#Trapmusic
Take trap for example. It’s still going strong, and artists like Migos, Young Thug, and Lil Baby have become full-blown superstars. Trap is now woven into the fabric of pop music—traces of it are sprinkled in chart-topping hits across all genres, even country music. And right now in Atlanta, while trap still reigns supreme, there is already a new wave of lyrically driven rappers like J.I.D, EarthGang, Grip, and Kenny Mason setting the tone for a wave of new sounds outside the bounds of any definition of trap music.

#Bedroompop
At Pigeons & Planes, the last time we tried to label a scene or movement with a name was bedroom pop.

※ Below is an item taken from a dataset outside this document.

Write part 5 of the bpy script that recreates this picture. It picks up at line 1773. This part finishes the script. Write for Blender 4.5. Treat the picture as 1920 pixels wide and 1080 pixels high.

It was commonly used to describe the DIY style of emerging acts like Clairo, Cuco, Girl In Red, Gus Dapperton, Rex Orange County, and plenty of others. We talked to over a dozen artists lumped into this new group, and every one of them rejected the term.

#Curation
Growing in popularity alongside Bedroom Pop on Spotify is a batch of new playlists with names more open to interpretation: POLLEN, Lorem, Anti Pop, Front Left. From the titles and descriptions, it’s unclear exactly what kind of music these playlists are home to, until you listen. Lorem, for example, features Clairo and Rex Orange County, but as of right now the ever-evolving collection of songs also features The 1975, Childish Gambino, SZA, A$AP Rocky, Khalid, and Post Malone.

#gecs
In September of 2019, the New York Times wrote of gecs, “Historically, musicians who specialize in unlikely collisions—any iteration of rap-rock, or country-rap, for example—are often maligned, as if their alchemy were the stuff of confusion, not intention. But the warp-speed juxtapositions that 100 gecs deploys move their music past hybrid into something genuinely recombinant.”